Your task
From the very first line of the data to the line containing "p = UY(565, 95, 27);", retype everything exactly, leaving the pictures behind.

Supplied material
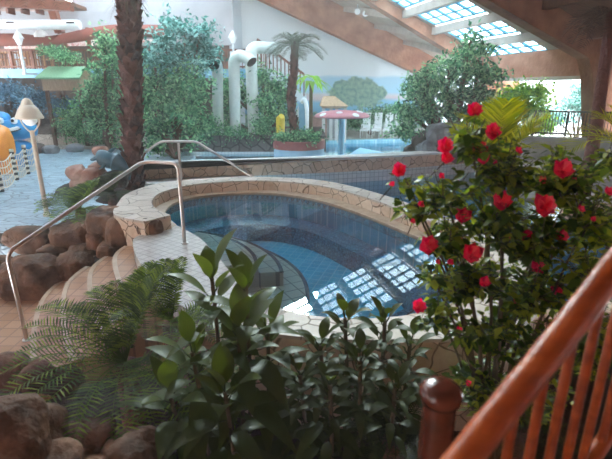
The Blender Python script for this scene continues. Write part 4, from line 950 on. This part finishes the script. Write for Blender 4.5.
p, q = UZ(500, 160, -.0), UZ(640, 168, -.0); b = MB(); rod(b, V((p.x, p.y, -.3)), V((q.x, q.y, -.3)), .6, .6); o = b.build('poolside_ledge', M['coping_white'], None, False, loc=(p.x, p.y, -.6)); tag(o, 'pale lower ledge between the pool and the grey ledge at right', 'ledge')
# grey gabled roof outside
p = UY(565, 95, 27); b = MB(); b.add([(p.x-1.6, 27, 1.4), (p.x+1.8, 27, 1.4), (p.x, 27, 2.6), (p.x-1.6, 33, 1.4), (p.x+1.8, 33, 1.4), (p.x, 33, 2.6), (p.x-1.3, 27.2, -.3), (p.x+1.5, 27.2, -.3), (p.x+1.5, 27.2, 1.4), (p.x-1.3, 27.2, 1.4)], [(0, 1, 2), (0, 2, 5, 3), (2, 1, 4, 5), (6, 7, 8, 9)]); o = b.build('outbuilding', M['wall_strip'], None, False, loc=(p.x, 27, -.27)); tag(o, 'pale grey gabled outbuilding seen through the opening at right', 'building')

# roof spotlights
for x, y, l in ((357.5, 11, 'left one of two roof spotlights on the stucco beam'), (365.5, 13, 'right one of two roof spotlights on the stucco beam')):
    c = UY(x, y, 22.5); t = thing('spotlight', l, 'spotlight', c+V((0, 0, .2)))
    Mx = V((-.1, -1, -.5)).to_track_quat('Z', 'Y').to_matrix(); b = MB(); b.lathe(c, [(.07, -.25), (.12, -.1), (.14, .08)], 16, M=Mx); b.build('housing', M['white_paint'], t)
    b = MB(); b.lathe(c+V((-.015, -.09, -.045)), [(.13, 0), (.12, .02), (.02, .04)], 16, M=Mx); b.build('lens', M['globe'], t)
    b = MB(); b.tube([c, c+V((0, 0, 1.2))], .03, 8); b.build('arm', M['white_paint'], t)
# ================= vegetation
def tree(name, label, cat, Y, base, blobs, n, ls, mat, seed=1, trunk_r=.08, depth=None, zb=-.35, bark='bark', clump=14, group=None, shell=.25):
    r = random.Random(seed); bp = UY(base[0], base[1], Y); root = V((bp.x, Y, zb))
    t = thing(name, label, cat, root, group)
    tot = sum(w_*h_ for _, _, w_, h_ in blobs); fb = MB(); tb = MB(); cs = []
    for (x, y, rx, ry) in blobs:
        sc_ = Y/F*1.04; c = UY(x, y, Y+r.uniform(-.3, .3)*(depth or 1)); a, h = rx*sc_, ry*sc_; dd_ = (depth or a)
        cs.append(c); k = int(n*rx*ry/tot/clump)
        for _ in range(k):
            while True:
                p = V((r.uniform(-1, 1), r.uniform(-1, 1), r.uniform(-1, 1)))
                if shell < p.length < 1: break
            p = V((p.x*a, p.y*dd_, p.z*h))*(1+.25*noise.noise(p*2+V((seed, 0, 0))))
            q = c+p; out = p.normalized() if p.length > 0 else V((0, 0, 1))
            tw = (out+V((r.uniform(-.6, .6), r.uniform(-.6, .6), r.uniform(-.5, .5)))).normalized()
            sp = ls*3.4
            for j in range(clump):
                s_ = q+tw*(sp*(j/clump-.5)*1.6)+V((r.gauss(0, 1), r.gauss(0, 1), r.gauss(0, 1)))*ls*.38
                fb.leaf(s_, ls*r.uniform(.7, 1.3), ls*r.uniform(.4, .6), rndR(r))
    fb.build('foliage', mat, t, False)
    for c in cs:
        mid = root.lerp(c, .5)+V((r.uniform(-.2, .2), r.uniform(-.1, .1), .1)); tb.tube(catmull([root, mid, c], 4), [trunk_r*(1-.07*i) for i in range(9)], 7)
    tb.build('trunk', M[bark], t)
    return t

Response
The Blender Python script for this scene continues. Write part 4, from line 950 on. This part finishes the script. Write for Blender 4.5.
p, q = UZ(500, 160, -.0), UZ(640, 168, -.0); b = MB(); rod(b, V((p.x, p.y, -.3)), V((q.x, q.y, -.3)), .6, .6); o = b.build('poolside_ledge', M['coping_white'], None, False, loc=(p.x, p.y, -.6)); tag(o, 'pale lower ledge between the pool and the grey ledge at right', 'ledge')
# grey gabled roof outside
p = UY(565, 95, 27); b = MB(); b.add([(p.x-1.6, 27, 1.4), (p.x+1.8, 27, 1.4), (p.x, 27, 2.6), (p.x-1.6, 33, 1.4), (p.x+1.8, 33, 1.4), (p.x, 33, 2.6), (p.x-1.3, 27.2, -.3), (p.x+1.5, 27.2, -.3), (p.x+1.5, 27.2, 1.4), (p.x-1.3, 27.2, 1.4)], [(0, 1, 2), (0, 2, 5, 3), (2, 1, 4, 5), (6, 7, 8, 9)]); o = b.build('outbuilding', M['wall_strip'], None, False, loc=(p.x, 27, -.27)); tag(o, 'pale grey gabled outbuilding seen through the opening at right', 'building')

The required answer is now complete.